How businesses become lost in digital transformation: The warning signs

The Warning Signs - Mind the Gap sign printed on the edge of the platform at a train station

Most businesses don’t need to be sold on the benefits of digital transformation. A study found that 84 percent of worldwide executives believe enterprise digital transformation is “critical” to their company’s survival within the next five years. About 55 percent of respondents said their business is piloting programs right now, while 22 percent are in the planning stage and 19 percent have completed some projects. Only 3 percent of respondents said they’ve completed enterprise-wide transformation.

Transformation isn’t a trend; it’s reality. And it’s becoming more normal to be in change year-on-year as competitive forces and customer needs continue to shift. Businesses see the rising tide of challengers in their industry, the ones who are already operating on that cutting edge and challenging pre-existing business model economics. They see that technology is changing quickly and consumer expectations are through the roof. They know there’s a chance to be disruptive, but also acknowledge that their own organizations have been slow to adjust.

So, they dive in.

Businesses often begin transformation in earnest, with the best intentions and the right instincts – a new ERP system, for example, really could make life easier for running and planning the entire business. But, for many, transformation is little more than a buzzword, and that’s because they are looking at transformation as a technology upgrade, a new executive hire or a few training courses. Little do they know that the new ERP platform becomes a challenge down the line for launching new products, services and change in an agile way. That’s because it’s considered in isolation.

Instead, business transformation should be a clearly defined and personalized strategy, rooted in improving the way an organization serves their customers and unique to how that organization operates. Without clear sight of that strategy, incremental changes lose meaning and become expensive cautionary tales. That’s why it becomes harder to gain internal support for future projects, and why businesses lose trust in transformation.

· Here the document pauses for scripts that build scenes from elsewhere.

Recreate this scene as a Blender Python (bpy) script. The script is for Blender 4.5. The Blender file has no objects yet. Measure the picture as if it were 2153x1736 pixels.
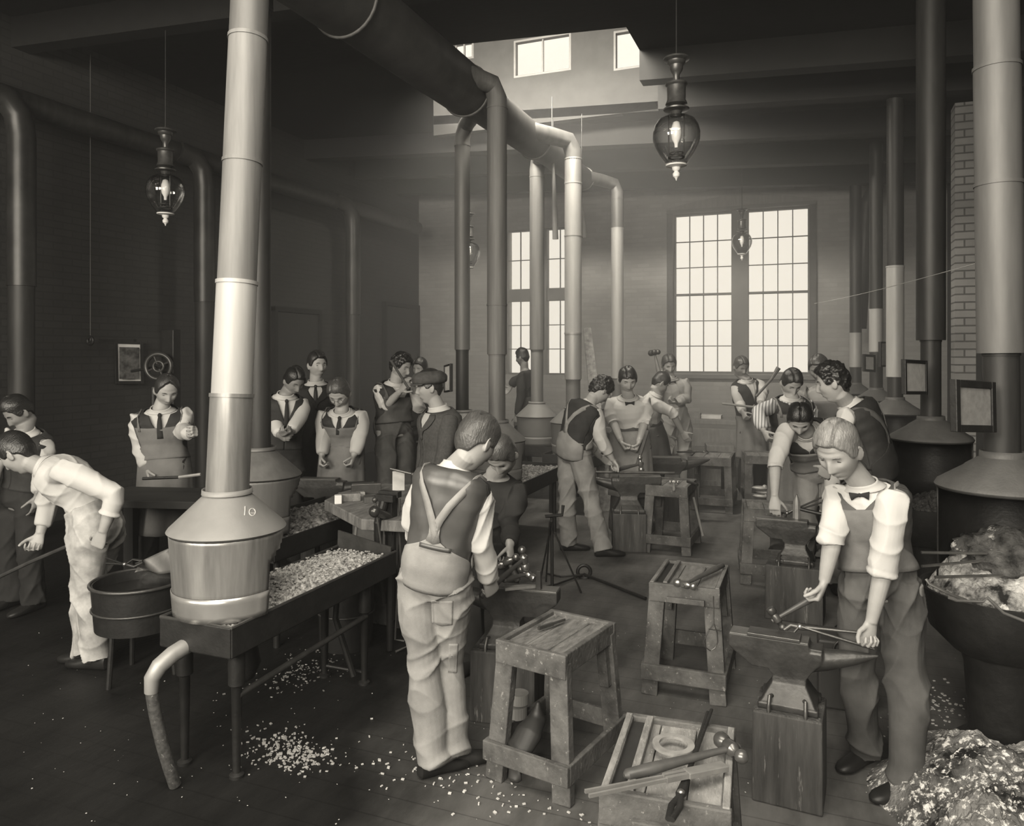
import bpy, bmesh, math, random
import numpy as np
from mathutils import Vector, Matrix, noise
PI = math.pi
sc = bpy.context.scene
COL = sc.collection
random.seed(7)
# ---------------------------------------------------------------- camera frame
H, YH, CX, FPX = 1.75, 745.0, 1076.5, 1600.0
TH = math.atan((1715 - CX) / FPX)
FW = Vector((-math.sin(TH), math.cos(TH), 0)); RT = Vector((math.cos(TH), math.sin(TH), 0)); UP = Vector((0, 0, 1))
def W(px, py, d):
    return FW * d + RT * (d * (px - CX) / FPX) + UP * (H - d * (py - YH) / FPX)
def G(px, py, z=0.0):
    return W(px, py, FPX * (H - z) / (py - YH))
def CZ(px, d, z):
    p = FW * d + RT * (d * (px - CX) / FPX); return Vector((p.x, p.y, z))
def onX(px, X):            # ground-plan point on the plane x = X along the sight line of px
    u = (px - CX) / FPX; d = X / (FW.x + RT.x * u); return d
def onY(px, Y):
    u = (px - CX) / FPX; return Y / (FW.y + RT.y * u)
cam = bpy.data.cameras.new('camera'); co = bpy.data.objects.new('camera', cam); COL.objects.link(co)
co.location = (0, 0, H); co.rotation_euler = (PI / 2, 0, TH)
cam.sensor_width = 36; cam.sensor_fit = 'HORIZONTAL'; cam.lens = FPX / 2153 * 36
cam.shift_x = 0.0; cam.shift_y = -(868 - YH) / 2153 if False else -(868 - YH) / 2153
cam.clip_start = .05; cam.clip_end = 200
sc.camera = co
# ---------------------------------------------------------------- properties
def tag(o, label=None, cat=None, group=None, kind=None):
    if label: o['label'] = label
    if cat: o['category'] = cat
    if group: o['group'] = group
    if kind: o['kind'] = kind
    return o
def thing(name, label, cat, loc=(0, 0, 0), rz=0.0, group=None):
    o = bpy.data.objects.new(name, None); COL.objects.link(o); o.empty_display_size = .1
    o.location = loc; o.rotation_euler = (0, 0, rz)
    return tag(o, label, cat, group)
def copy_tree(o, parent=None):
    c = o.copy(); COL.objects.link(c); c.parent = parent
    for ch in list(o.children): copy_tree(ch, c)
    return c
def relabel(o, loc, rz, label):
    o.location = loc; o.rotation_euler = (0, 0, rz); o['label'] = label; return o
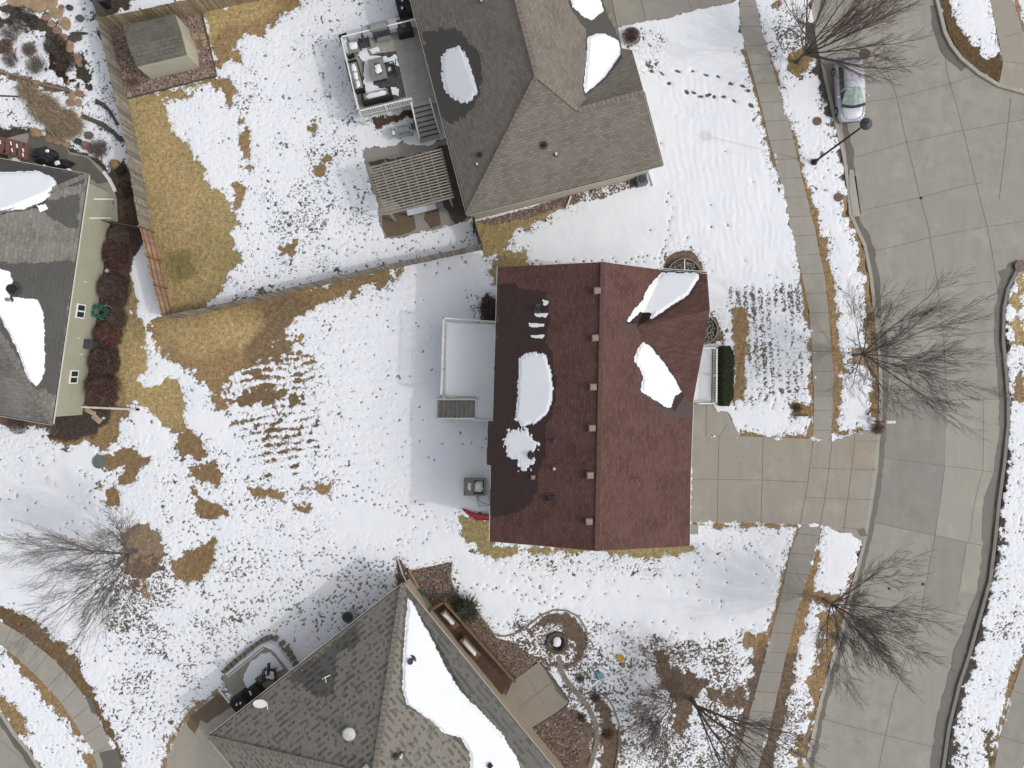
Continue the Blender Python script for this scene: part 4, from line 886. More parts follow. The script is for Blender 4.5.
# ---------------- garden shed
m_shedr = shingle('grey shed shingles', (.125, .118, .10), (.165, .155, .13), (.06, .055, .047), .24, .4, .45)
m_shedw = M('cream shed wall', (.42, .40, .31), .8, .06, 2)
sd = thing('garden_shed', 'small cream garden shed with grey shingle roof inside the fence corner', 'shed', P(165, 45))
ra = Roof(); A0, A1, A2, A3 = (123, 26, 1.9), (175, 14, 1.9), (187, 55, 1.9), (137, 67, 1.9)
r0, r1 = (128.5, 47, 2.35), (181.5, 34, 2.35)
ra.face([(123, 26), (175, 14), (181.5, 34), (128.5, 47)], [A0, A1, r1]); ra.face([(128.5, 47), (181.5, 34), (187, 55), (137, 67)], [r1, A2, A3])
ra.mesh('roof', m_shedr, sd, m_shedw)
V = [P(*A0), P(*A1), P(*r1), P(*A2), P(*A3), P(*r0)]
mb = MB(); n = 6; mb.add([(v.x, v.y, 0) for v in V] + [(v.x, v.y, v.z - .16) for v in V], [(i, (i + 1) % n, n + (i + 1) % n, n + i) for i in range(n)]); mb.build('wall', [m_shedw], sd)
c = P(187, 34, 1.0); mb = MB(); mb.box(P(184.5, 44, 1.45) + Vector((.06, .0, 0)), (.06, .1, .16)); mb.build('latch', [m_dkgrey], sd)
# ================================================================== FENCES
m_fgrey = M('weathered grey fence boards', (.30, .268, .22), .9, .35, 3, island=.5)
m_ftan = M('tan fence boards', (.34, .265, .165), .9, .3, 3, island=.4)
m_fnew = M('pinkish fence boards', (.40, .27, .19), .9, .25, 3, island=.35)
m_rail = M('red brown fence rail', (.22, .11, .055), .9, .25, 4)
m_railg = M('grey fence rail', (.17, .15, .12), .9, .25, 4)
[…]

Meanwhile, their competitors – the “early adopters” – are passing them by, realizing the benefits of their own transformations in the form of better products, services, and customer experiences. But, as the “late majority” rush to catch up with their own transformation, they’d be wise to avoid these three potential pitfalls:

  1. The Snowball Effect: When a digital transformation initiative starts as a small, achievable goal for one team, but then blossoms into an untenable quagmire for the entire business.
  2. Inexperienced Partners Advising Bolt-on Solutions: When external business transformation consultants offer cookie-cutter fixes for challenges that require nuanced solutions.
  3. The Culture Challenge: When different parts of the business all want to make positive change for the organization but lack the forum and tools to pull in the same direction.